Du même artiste figure désormais dans la collection du Guggenheim son Serpent, long squelette d’un monstrueux reptile comme issu de temps immémoriaux… Une première version de 130 mètres fut installée dans le cadre du « Voyage à Nantes » sur la plage de Saint-Brevin-les-Pins, en Loire-Atlantique, en 2012, puis l’artiste en réalisa une autre encore plus grande pour « Monumenta » au Grand Palais quatre ans plus tard.

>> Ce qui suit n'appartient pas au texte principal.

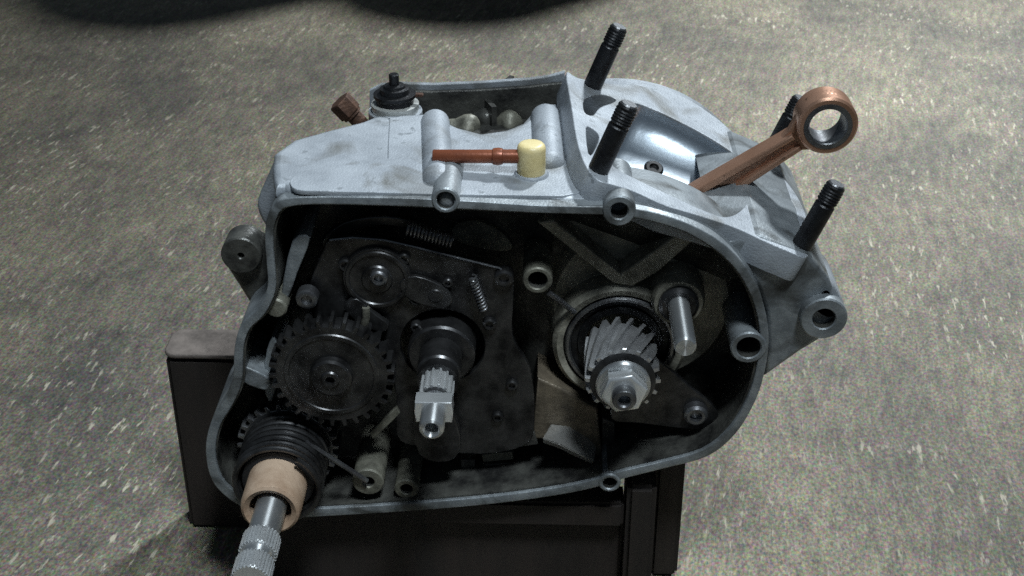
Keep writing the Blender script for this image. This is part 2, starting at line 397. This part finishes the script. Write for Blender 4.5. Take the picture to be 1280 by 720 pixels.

Autre œuvre phare de la collection acquise pour le Guggenheim Abu Dhabi, le quadriptyque de Yang Jiechang 100 layers of ink a d’abord été montré au Centre Pompidou, à Paris, dans le cadre de l’exposition historique « Magiciens de la Terre », sous le commissariat de Jean-Hubert Martin. Achetée par Guy Ullens, elle fut ensuite exposée à l’UCCA à Pékin. Font aussi partie de cet ensemble Crystal Landscape of Inner Body de Chen Zhen, United Nation -Silk Road de Gu Wenda ou Bat Project I & II de Huang Yong Ping… La vente sera finalisée vers 2010, avant donc la série de dispersions aux enchères.
La collection de Guy Ullens acquise par le Guggenheim Abu Dhabi sera probablement dévoilée pour son ouverture sur l’île de Saadiyat, prévue pour fin 2025. « Les Émiratis visent entre autres le tourisme chinois et avec cette collection constituée de pièces exceptionnelles, ils ont un atout de plus pour les séduire », conclut un fin connaisseur du Golfe.